I set realistic goals and don’t expect people to burn out or forget every other aspect of their lives. I believe in preparing as much as possible but leaving space for intuition to guide parts of the creative process. Being transparent with the team and ensuring great communication can get you to meet your goals while enjoying the process.

What was the hardest part of making ‘Coming Clean, A Demand for a Fossil Free UC’? Each stage had different challenges. Deciding on a narrative strategy was a big move, making sure that the group of interviewees we wanted were available during the week we would be traveling through seven UC California campuses was a long shot, too! Getting some of the decision-makers on camera was difficult and many people canceled for fear of confrontation, so we had to adjust parts of the strategy on the way. Sometimes we needed to be very discrete with our filming, especially close to power plants, and refineries. That was nerve-wracking! The difficult parts ARE the filmmaking process… every production has difficult moments, even if everything is planned out.

If possible, tell us about your next work. What plans do you have for your future work?

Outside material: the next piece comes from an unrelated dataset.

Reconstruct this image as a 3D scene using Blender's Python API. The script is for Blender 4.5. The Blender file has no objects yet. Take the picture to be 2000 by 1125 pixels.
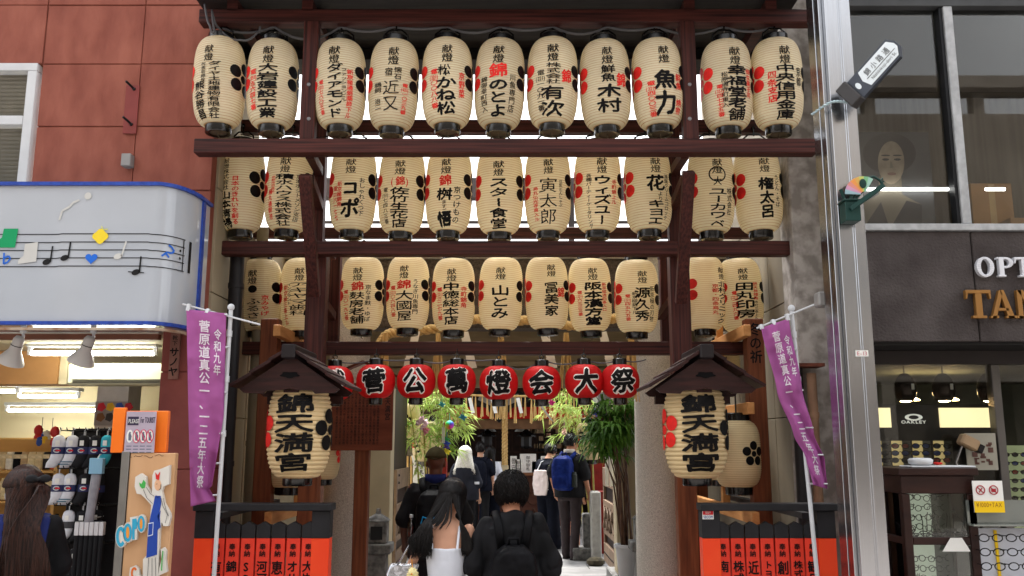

Right now I’m writing a treatment for my ideal project, based on true events surrounding environmental leaders, corporate interests, corruption, and violence, but mostly, the story is about the value of life in all its forms and the importance of social action, liberation, and community. I want to tell the amazing story of the people risking their lives to save rivers, animals, and ecosystems, and bring sovereignty to those that have been oppressed by geopolitical interests. We hear about these stories in the news, and through documentaries, which of course are very important, but I want to highlight their lives in a classic cinematic way that also incorporates some of my more experimental approaches to storytelling. In addition to this, I have an ongoing experimental film titled Eco, Fantasy, Premonition, a series of short films that bridge ecological fears and 21st-century climate and social realities with intimacy, scientific prediction, and the possibility to act on our developing future.